В своих поисках Марамзин проделал уже сложную эволюцию, которая, судя по всему, еще не закончена и при успешном развитии своем, возможно, даст русской литературе действительно большого писателя. Ранняя повесть Марамзина «История женитьбы Ивана Петровича»[105] (1964 г.) написана вполне в традиционном реалистическом стиле с некоторой даже старомодной тяжеловесностью медлительного слога. Здесь лишь едва заметен налет экстравагантности в некоторых не совсем обычных для уха звучаниях. Экстравагантен, скорее, сам сюжет: девушка-работница, попавшая в денежное затруднение, идет на панель, приводит «клиента» прямо в комнату рабочего общежития, где «клиент» (Иван Петрович) соединяется с ней прямо в присутствии подружек, соседок по комнате; затем он встречается с ней еще раз и, наконец, женится на ней.

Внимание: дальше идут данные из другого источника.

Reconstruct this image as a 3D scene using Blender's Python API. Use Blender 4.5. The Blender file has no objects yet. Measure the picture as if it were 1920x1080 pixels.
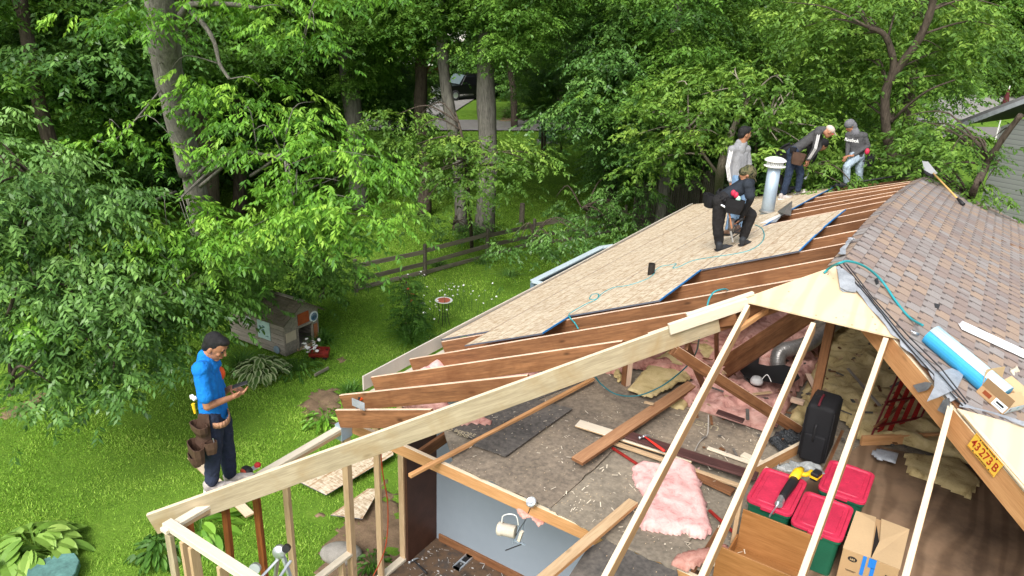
import bpy, bmesh, math, random
import numpy as np
from mathutils import Vector as V, Matrix as M
random.seed(7); RNG=np.random.default_rng(7)
sc=bpy.context.scene
COL=bpy.data.collections.new("scene"); sc.collection.children.link(COL)
# ------------------------------------------------------------ camera, sky, sun, exposure
CX,CY,CZ,FP,PIT,ROL,YAW=1.0438,-7.5607,2.3141,1371.3,.3683,.0391,-.5741
C0=V((CX,CY,CZ))
Fv=V((math.sin(YAW)*math.cos(PIT),math.cos(YAW)*math.cos(PIT),-math.sin(PIT)))
Rv=V((math.cos(YAW),-math.sin(YAW),0)); Uv=Rv.cross(Fv)
R2=Rv*math.cos(ROL)+Uv*math.sin(ROL); U2=-Rv*math.sin(ROL)+Uv*math.cos(ROL)
cd=bpy.data.cameras.new("camera"); cam=bpy.data.objects.new("camera",cd); COL.objects.link(cam)
cd.sensor_width=36; cd.lens=36*FP/1920; cd.clip_end=1500; cd.clip_start=.05
mw=M((R2,U2,-Fv)).transposed().to_4x4(); mw.translation=C0; cam.matrix_world=mw; sc.camera=cam
SUN_EL,SUN_AZ=math.radians(47),math.radians(168)   # azimuth clockwise from +Y
w=bpy.data.worlds.new("World"); sc.world=w; w.use_nodes=True
nt=w.node_tree; bg=nt.nodes['Background']; sk=nt.nodes.new('ShaderNodeTexSky'); sk.sky_type='NISHITA'
sk.sun_disc=False; sk.sun_elevation=SUN_EL; sk.sun_rotation=SUN_AZ; sk.air_density=1.0; sk.dust_density=4.0; sk.ozone_density=1.0
hs=nt.nodes.new('ShaderNodeHueSaturation'); hs.inputs['Saturation'].default_value=.35
nt.links.new(sk.outputs[0],hs.inputs['Color']); nt.links.new(hs.outputs[0],bg.inputs[0]); bg.inputs[1].default_value=.15
sl=bpy.data.lights.new("sun",'SUN'); sl.energy=1.9; sl.angle=math.radians(26); sl.color=(1,.96,.9)
so=bpy.data.objects.new("sun",sl); COL.objects.link(so)
sd=V((math.sin(SUN_AZ)*math.cos(SUN_EL),math.cos(SUN_AZ)*math.cos(SUN_EL),math.sin(SUN_EL)))
so.rotation_euler=sd.to_track_quat('Z','Y').to_euler(); so.location=sd*50
sc.view_settings.view_transform='Standard'; sc.view_settings.look='None'; sc.view_settings.gamma=1; sc.view_settings.exposure=.74
# ------------------------------------------------------------ pixel helpers (photo pixels 1920x1080 -> points on real planes)
def ray(a,b): return Fv+R2*((a-960)/FP)+U2*((540-b)/FP)
def on(a,b,ax,v):
    d=ray(a,b); return C0+d*((v-C0[ax])/d[ax])
def onp(a,b,n,k):
    d=ray(a,b); n=V(n); return C0+d*((k-C0.dot(n))/d.dot(n))
GZ=-4.9; AZ=-2.13; S=.4367; W=4.73; L=9.44; SL=-4.72
def gr(a,b,z=GZ): return on(a,b,2,z)
def zr(y): return -.64*(max(0.,y-2)/7.44)**1.5 if y>2 else 0.
def zl(x,y): return S*x+zr(y)*(1+x/W)          # left roof slope, x<=0
def zrt(x,y): return -S*x+zr(y)*(1-min(x,4)/8)            # right roof slope
def onL(a,b,off=0): # point on left slope
    p=onp(a,b,(-S,0,1),0)
    for _ in range(6): p=onp(a,b,(-S,0,1),zl(p.x,p.y)-S*p.x+off)
    return p
def onR(a,b,off=0):
    p=onp(a,b,(S,0,1),0)
    for _ in range(6): p=onp(a,b,(S,0,1),zrt(p.x,p.y)+S*p.x+off)
    return p
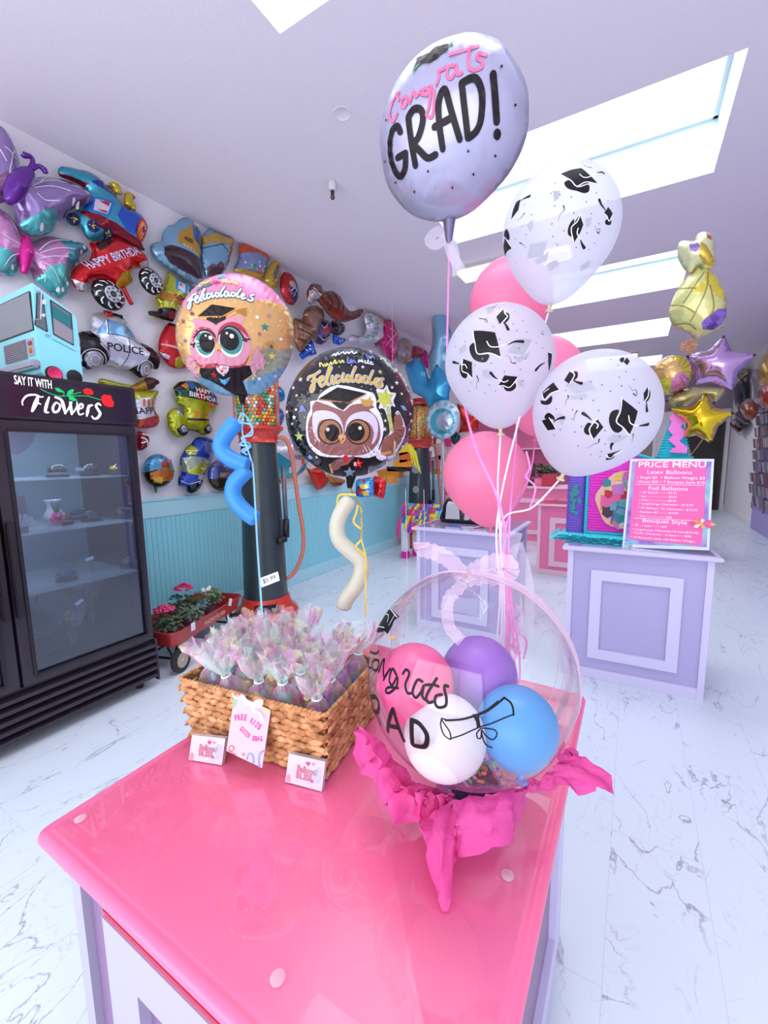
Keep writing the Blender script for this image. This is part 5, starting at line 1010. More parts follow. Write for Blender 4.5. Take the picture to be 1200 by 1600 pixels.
for i, (px, py, a, c, l) in enumerate(((-1.13, 3.45, .5, 'd82840', 'red pen lying in front of the black parcel'), (-1.18, 3.42, .15, 'e8e8f0', 'white pen lying left of the red pen on the pedestal'), (-1.1, 3.43, 1.2, 'f0c0c8', 'pale pink pen crossing the red pen'), (-1.3, 3.44, -.1, '3880d0', 'blue pen lying on the pedestal glass in front of the parcel'))):
    t = empty('pen', (px, py, .918), 0, l, 'pen'); d = V((math.cos(a), math.sin(a), 0)) * .065; c0 = V((px, py, .921 + .009 * (i == 2)))
    MB().tube([c0 - d, c0 + d * .7], .004, 8).build('barrel', M('pen_' + c, c, .3), t, True); MB().tube([c0 + d * .7, c0 + d], .0048, 8).build('cap', M('pen_cap', 'c83040', .3), t, True)
# castle pinata
m_tq = M('crepe_turquoise', (.02, .55, .66, 1), .7, bump=.8, bscale=45); m_pu = M('crepe_purple', (.22, .12, .62, 1), .7, bump=.9, bscale=45); m_mg = M('crepe_hot_pink', (.86, .04, .62, 1), .65, bump=.9, bscale=40); m_pk = M('crepe_pink', (.92, .22, .72, 1), .7, bump=.8, bscale=45)
t = empty('castle_pinata', (-.05, 3.45, .915), 0, 'castle shaped pinata in purple, hot pink and turquoise crepe behind the price menu', 'pinata')
def crepe_tube(name, cx, cy, r, z0, z1, m, r1=None, sx=1, sy=1, n=30):
    rnd = random.Random(int(cx * 99) + int(z0 * 77)); k = int((z1 - z0) / .018); pr = []
    for i in range(k + 1):
        u = i / k; rr = r + ((r1 if r1 is not None else r) - r) * u; pr += [(rr, z0 + (z1 - z0) * u), (rr + .006, z0 + (z1 - z0) * u + .012)]
    b = MB().lathe(pr + [(0, z1 + .01)], n, Matrix.Translation((cx, cy, 0)), sx, sy); return b.build(name, m, t)
crepe_tube('left_tower', -.355, 3.4, .058, .93, 1.44, m_pu)
crepe_tube('rear_tower', .24, 3.5, .06, .93, 1.5, m_pu); crepe_tube('tower_roof', .225, 3.46, .1, 1.47, 1.80, m_tq, .012); crepe_tube('tower_roof_rim', .225, 3.46, .106, 1.455, 1.485, m_tq)
bx('castle_body', -.27, .3, 3.4, 3.56, .93, 1.42, m_pu, t)
MB().add(*[( [(a, yy, c) for yy in (3.37, 3.40) for a, c in ((-.275, .965), (.3, .965), (.3, 1.42), (-.02, 1.52), (-.275, 1.4))]), [(0, 1, 2, 3, 4), (9, 8, 7, 6, 5)] + [(i, (i + 1) % 5, 5 + (i + 1) % 5, 5 + i) for i in range(5)]]).build('front_wall', m_mg, t)
e = MB().tube([(-.282, 3.365, .96), (-.282, 3.365, 1.4), (-.02, 3.365, 1.525), (.3, 3.365, 1.42), (.3, 3.365, .96), (-.282, 3.365, .96)], .012, 8); e.build('turquoise_border', m_tq, t)
e = MB()
for k in range(22):
    z = .98 + k * .02; e.tube([(-.27, 3.366, z), (-.1, 3.364, z + .006 * math.sin(k)), (.1, 3.366, z), (.29, 3.364, z + .004)], .0045, 5)
e.build('crepe_rows', m_mg, t)
ob = MB().use(M('print_gold_pink', 'f0b8a0', .6)); ob.add([(-.03, 3.355, 1.2)] + [(-.03 + .19 * math.cos(2 * PI * i / 28) * (1 + .05 * math.sin(5 * i)), 3.355, 1.2 + .2 * math.sin(2 * PI * i / 28) * (1 + .05 * math.cos(7 * i))) for i in range(28)], [(0, 1 + i, 1 + (i + 1) % 28) for i in range(28)])
rnd = random.Random(21); pal = ['d88a30', '4a3048', '58a8b0', 'c02838', 'e8c860', 'e060a0', '6a5ab0', 'e8d0c0', '2a8a90', 'f0a0c8', 'c878c0']
for k in range(70):
    a = rnd.random() * 6.28; q = .17 * math.sqrt(rnd.random()); r = .016 + .02 * rnd.random(); cx_, cz_ = -.03 + q * math.cos(a), 1.2 + q * math.sin(a) * 1.05; ob.use(M('print_' + pal[k % 11], pal[k % 11], .6))
    ob.add([(cx_ + r * math.cos(i * PI / 4) * (1 + .5 * (i % 2)), 3.354 - k * .00006, cz_ + r * math.sin(i * PI / 4) * (1 + .5 * ((i + k) % 3 == 0))) for i in range(8)], [tuple(range(8))])
ob.build('round_print', None, t)
ob = MB().use(M('print_2a8a90', '2a8a90', .6)); px = -.355
for k in range(26):
    a = rnd.random() * 6.28; z_ = 1.1 + .2 * rnd.random(); q = .03 * math.sin((z_ - 1.08) * 14); r = .014; ob.use(M('print_' + ['2a8a90', '1f6a70', '48b0a8', 'a02838'][k % 4 if z_ > 1.25 else k % 3], '2a8a90', .6))
    cx_ = px + q * math.cos(a); yy = 3.4 - .07 - k * .0001; ob.add([(cx_ + r * math.cos(i * PI / 3), yy, z_ + r * 1.3 * math.sin(i * PI / 3)) for i in range(6)], [tuple(range(6))])
ob.build('tower_print', None, t)
zz_ = [(.211,1.805),(.269,1.734),(.244,1.687),(.275,1.648),(.243,1.596),(.287,1.557),(.286,1.519),(.193,1.525),(.208,1.551),(.226,1.562),(.182,1.606),(.206,1.635),(.177,1.675),(.194,1.719),(.18,1.743)]
vs = [(a, 3.34, b) for a, b in zz_] + [(a, 3.375, b) for a, b in zz_]; n = len(zz_)
MB().add(vs, [tuple(range(n)), tuple(range(2 * n - 1, n - 1, -1))] + [(i, (i + 1) % n, n + (i + 1) % n, n + i) for i in range(n)]).build('pink_zigzag', m_pk, t)
rnd = random.Random(4); fb = MB().use(M('crepe_tq_frill', (.03, .6, .68, 1), .6))
for k in range(4): fringe(fb, (-.5 + k * .02, 3.24 - k * .01, .936 + k * .014), (.02, 3.22, .936 + k * .012), (.0, -.05, -.012), 20, rnd)
fringe(fb, (-.46, 3.5, .97), (-.46, 3.26, .955), (-.05, -.01, -.035), 12, rnd); fb.build('frill', None, t)
bx('frill_base', -.46, .33, 3.27, 3.6, .918, .938, m_tq, t, .006)
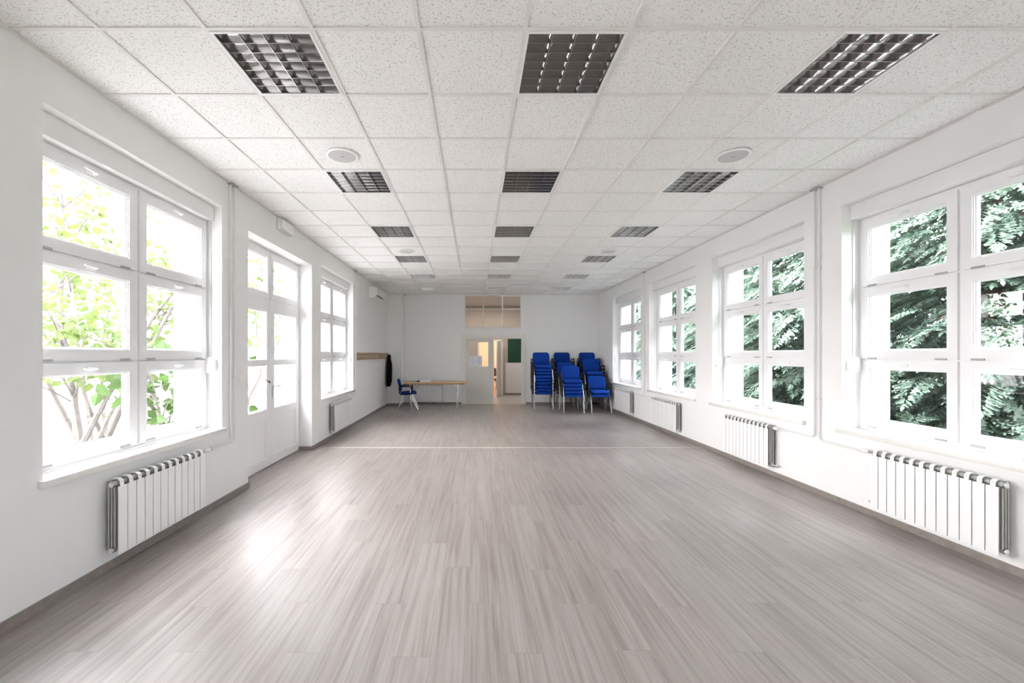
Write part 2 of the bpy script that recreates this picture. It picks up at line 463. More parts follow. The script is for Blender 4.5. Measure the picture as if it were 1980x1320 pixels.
# ------------------------------------------------------------------ glazed double door, left wall
def glazed_door():
    W = DOOR_L[1]-DOOR_L[0]; yc = sum(DOOR_L)/2
    root = struct(empty('door_1', (XL, yc, 0)), 'white glazed double door with fanlights in the left wall', 'door')
    a, c = -W/2, W/2; xf = -dr
    b = MB()
    b.frame(xf-.075, xf, a, c, 0, DZ1, .055, wb=.012)
    b.box(xf-.07, xf+.004, a+.05, c-.05, 2.255, 2.315)
    b.box(xf-.07, xf-.002, -.03, .03, 2.31, DZ1-.05)
    b.build('door_frame', M['pvc'], root)
    make_sash(root, a+.03, -.012, 2.305, DZ1-.03, xf+.018, handle=False, name='fanlight')
    make_sash(root, .012, c-.03, 2.305, DZ1-.03, xf+.018, handle=False, name='fanlight')
    for s in (-1, 1):
        y0, y1 = (a+.03, -.004) if s < 0 else (.004, c-.03)
        b = MB(); x0, x1 = xf-.05, xf+.018; st = .105
        z = [.012, .70, .79, 1.40, 1.465, 2.13, 2.255]
        b.frame(x0, x1, y0, y1, z[0], z[-1], st, wb=.12, wt=z[-1]-z[-2])
        b.box(x0, x1, y0+st, y1-st, z[1], z[2]); b.box(x0, x1, y0+st, y1-st, z[3], z[4])
        leaf = b.build('door_leaf', M['pvc'], root)
        p = MB().rbox(x0+.01, x1-.018, y0+st, y1-st, .132, z[1], .004)
        p.frame(x1-.022, x1-.006, y0+st, y1-st, .132, z[1], .022)
        p.build('lower_panel', M['pvc'], leaf)
        for (g0, g1) in ((z[2], z[3]), (z[4], z[5])):
            MB().frame(x0+.012, x1-.012, y0+st, y1-st, g0, g1, .012).build('glazing_bead', M['pvc'], leaf)
            MB().box(x0+.022, x0+.042, y0+st+.004, y1-st-.004, g0+.004, g1-.004).build('pane', M['glass'], leaf)
        for zz in (.18, 1.10, 1.80, 2.08):
            yy = y1+.004 if s > 0 else y0-.004
            MB().cyl((x1+.006, yy, zz-.05), (x1+.006, yy, zz+.05), .011, 10).build('hinge', M['pvc'], leaf, True)
        if s > 0:
            h = MB().rbox(x1, x1+.008, y0+.035, y0+.07, .93, 1.17, .003)
            h.tube(smooth_path([(x1+.004, y0+.052, 1.10), (x1+.055, y0+.052, 1.10), (x1+.06, y0+.18, 1.10)], 5, .03), .010, 10)
            h.build('door_handle', M['chrome'], leaf, True)
            MB().box(x0+.01, x1+.006, y0-.014, y0+.012, .014, 2.25).build('meeting_strip', M['pvc'], leaf)
    return root
glazed_door()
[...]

Здесь (как и в повести «Человек, который верил в свое особое назначение») секс – запретная тема советской литературы – уводит от стандартных шаблонов. Секс потому оказался под запретом, что не укладывается в рациональную схему человека-производителя, человека-строителя коммунизма. Иррациональные страсти, указывая на совершенно иной, более темный, загадочный и более сложный характер человека, вносят не учитываемый и не контролируемый элемент. В концепции общества, как совокупности производственных отношений и классовой борьбы, такой более сложный человек не находит себе места и потому разрушает ее. Герои же Марамзина именно в чувственности находят спасение от холода бездушной казенной жизни.